The process of painting a large-scale mural is completely different than painting on traditional size canvas. Bliss has to use a boom lift in order to work.

“When you’re up there, the shapes are so big they’re abstract,” she said. “I’m getting better and better all the time at guessing.”

She has to get down from the boom lift frequently while painting in order to step back and see if the image is coming together how she wants. Bliss is painting the mural from different pictures of Mellencamp.

Whereas a wrinkle in Mellencamp’s suit can be off and no one will notice, the details of his face, such as his eyes, have to be spot on, she added. On Monday alone, Bliss spent six hours working on his face, and she’s still not done.

“I have to stand there for a long time and get it imprinted in my head what I need to do,” she said. The mental aspect of painting such a large mural is exhausting, she added.

The process begins with a chalk outline and then Bliss lays in colors followed by details and needed adjustments.

She estimates a project of this size will take four to six weeks because of weather and other mishaps. She’s already lost some time because of problems with the lift.

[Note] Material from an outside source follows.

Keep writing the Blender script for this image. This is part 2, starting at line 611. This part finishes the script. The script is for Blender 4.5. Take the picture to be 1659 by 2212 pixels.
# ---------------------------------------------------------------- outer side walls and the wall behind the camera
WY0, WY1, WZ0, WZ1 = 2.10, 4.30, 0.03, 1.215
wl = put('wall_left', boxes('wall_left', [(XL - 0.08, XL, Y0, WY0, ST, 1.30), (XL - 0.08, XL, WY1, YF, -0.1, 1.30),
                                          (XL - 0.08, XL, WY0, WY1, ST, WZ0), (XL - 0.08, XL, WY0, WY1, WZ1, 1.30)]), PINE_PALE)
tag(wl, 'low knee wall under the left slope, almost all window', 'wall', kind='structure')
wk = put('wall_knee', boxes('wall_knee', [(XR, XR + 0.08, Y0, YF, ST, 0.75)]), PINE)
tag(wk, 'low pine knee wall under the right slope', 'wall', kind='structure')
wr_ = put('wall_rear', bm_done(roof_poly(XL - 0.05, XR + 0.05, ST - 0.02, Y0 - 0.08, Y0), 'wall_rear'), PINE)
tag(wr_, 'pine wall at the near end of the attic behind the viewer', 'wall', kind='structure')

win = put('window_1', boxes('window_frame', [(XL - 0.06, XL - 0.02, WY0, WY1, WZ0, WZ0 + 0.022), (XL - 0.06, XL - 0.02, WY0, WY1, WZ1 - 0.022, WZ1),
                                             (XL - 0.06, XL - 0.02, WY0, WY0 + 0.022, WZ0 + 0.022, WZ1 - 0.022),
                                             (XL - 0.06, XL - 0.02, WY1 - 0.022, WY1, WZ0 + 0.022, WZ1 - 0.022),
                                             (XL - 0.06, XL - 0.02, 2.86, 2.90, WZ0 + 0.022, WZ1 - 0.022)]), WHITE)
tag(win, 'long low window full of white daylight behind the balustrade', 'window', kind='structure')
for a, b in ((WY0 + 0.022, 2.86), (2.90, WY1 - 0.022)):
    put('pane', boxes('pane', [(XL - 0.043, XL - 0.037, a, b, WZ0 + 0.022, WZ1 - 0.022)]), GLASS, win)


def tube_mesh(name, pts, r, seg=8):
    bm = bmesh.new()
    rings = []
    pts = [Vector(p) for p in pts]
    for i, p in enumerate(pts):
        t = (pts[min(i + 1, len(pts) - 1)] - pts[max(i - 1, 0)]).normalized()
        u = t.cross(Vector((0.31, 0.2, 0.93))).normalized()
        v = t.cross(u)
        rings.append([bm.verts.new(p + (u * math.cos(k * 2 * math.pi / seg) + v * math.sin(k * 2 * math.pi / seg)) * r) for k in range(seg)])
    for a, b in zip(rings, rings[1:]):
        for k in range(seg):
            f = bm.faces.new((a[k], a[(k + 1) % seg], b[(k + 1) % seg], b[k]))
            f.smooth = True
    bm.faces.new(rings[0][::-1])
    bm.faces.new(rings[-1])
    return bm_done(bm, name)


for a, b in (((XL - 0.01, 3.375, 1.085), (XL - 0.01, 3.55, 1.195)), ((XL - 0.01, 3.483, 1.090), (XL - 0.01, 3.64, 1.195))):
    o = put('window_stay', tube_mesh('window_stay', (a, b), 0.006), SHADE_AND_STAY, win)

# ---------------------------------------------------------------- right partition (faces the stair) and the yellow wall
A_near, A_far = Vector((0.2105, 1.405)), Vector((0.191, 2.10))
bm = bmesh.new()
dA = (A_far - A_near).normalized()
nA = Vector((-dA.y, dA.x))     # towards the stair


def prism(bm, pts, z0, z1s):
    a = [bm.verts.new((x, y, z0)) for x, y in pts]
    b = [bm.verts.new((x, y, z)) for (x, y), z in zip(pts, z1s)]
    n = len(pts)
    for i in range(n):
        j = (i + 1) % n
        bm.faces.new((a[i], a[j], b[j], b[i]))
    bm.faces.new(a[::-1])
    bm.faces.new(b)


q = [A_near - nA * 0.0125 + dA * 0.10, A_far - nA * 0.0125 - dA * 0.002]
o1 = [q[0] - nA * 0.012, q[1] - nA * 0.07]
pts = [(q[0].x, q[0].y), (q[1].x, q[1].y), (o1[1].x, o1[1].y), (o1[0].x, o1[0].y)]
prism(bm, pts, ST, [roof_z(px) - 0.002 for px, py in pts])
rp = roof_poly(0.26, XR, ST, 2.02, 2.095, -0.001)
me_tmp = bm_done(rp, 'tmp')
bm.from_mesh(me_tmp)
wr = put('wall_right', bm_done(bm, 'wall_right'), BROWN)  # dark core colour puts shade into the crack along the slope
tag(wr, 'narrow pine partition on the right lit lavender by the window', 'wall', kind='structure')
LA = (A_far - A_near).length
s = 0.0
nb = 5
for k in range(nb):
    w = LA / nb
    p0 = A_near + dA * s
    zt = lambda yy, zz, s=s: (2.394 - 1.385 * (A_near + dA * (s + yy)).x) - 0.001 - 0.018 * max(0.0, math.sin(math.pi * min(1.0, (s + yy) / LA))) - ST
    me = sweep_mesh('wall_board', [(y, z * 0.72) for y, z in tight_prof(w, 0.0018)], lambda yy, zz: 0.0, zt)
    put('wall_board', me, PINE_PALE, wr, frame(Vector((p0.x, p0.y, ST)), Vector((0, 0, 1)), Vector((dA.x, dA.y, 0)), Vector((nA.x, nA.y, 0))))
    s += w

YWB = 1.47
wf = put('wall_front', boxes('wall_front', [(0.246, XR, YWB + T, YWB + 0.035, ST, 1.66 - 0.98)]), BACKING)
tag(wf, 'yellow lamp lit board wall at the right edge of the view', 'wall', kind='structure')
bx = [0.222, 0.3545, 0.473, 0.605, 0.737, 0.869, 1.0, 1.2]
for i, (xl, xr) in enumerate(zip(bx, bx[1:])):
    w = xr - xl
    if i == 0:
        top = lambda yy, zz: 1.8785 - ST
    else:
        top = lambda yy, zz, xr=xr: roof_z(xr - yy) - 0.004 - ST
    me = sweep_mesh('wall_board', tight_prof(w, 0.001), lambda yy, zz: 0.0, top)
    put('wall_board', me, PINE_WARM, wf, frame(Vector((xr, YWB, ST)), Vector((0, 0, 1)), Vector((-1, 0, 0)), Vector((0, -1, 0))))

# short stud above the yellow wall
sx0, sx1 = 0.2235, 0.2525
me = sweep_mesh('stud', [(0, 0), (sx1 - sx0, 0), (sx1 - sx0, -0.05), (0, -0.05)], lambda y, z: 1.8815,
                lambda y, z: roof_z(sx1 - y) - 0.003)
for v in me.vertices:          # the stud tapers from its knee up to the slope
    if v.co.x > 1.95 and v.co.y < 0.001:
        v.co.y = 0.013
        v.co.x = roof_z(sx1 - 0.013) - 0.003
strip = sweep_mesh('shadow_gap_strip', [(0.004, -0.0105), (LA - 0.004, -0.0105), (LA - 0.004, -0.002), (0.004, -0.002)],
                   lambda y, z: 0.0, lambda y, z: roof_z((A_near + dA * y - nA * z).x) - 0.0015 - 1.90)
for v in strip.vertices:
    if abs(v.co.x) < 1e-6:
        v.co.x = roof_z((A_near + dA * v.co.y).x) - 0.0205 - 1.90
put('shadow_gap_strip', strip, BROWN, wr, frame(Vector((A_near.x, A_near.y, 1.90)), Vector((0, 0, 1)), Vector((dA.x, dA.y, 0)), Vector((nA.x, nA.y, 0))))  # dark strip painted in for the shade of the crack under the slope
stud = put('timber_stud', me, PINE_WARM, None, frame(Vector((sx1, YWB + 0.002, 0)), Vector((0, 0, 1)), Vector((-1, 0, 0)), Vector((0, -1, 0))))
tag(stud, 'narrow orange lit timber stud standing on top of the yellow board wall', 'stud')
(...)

But she’s getting lots of positive feedback, she said.

“Yesterday, three guys that had gone to school with (Mellencamp) came by and were telling me stories, and it was really cool to hear that,” she said. “So far, I’ve gotten good response.”

McDonald said the mural is already getting a lot of attention and he hopes it leads to more interest and revitalization in downtown Seymour.

“If it gets somebody down here that wants to buy one of these empty buildings, by God put 10 murals down here,” he said.

The mural is also a way to boost tourism, which is good for the local economy, Bliss added.

“If they’re done well enough, then it draws people from out of town, so it’s economic,” she said. “They’re going to buy gas here. They’re going to go to the restaurants here.”

Bliss said she’s surprised that something hasn’t been done in Seymour for Mellencamp before now.

“He’s a legend,” she said. “I experienced John Mellencamp through his music. When I was a young adult, that was the music I associated with. That was a part of my being. I still listen to and sing the songs.”

But she’s never had the chance to meet him.

Because Mellencamp is an artist himself, Bliss said she feels “honored” to have the opportunity to paint him.

“I’ve been wanting to do this for a long time,” she said.

Members of Mellencamp’s family who still live in the area, including his father, Richard; sisters, Janet Kiel and Laura Hackman, and brother, Joe, have all stopped by to see the progress.

“He loves it,” McDonald said of Richard Mellencamp.

“He gave me a hug,” Bliss added. “He was very excited.”

Now that she’s almost done with the image of Mellencamp leaning on the guitar, she will get started on the rest of the mural that will fill most of the building’s east facing wall.

Although John Mellencamp has not visited to see the mural yet, McDonald said he is planning on having an official unveiling in the future and has invited him.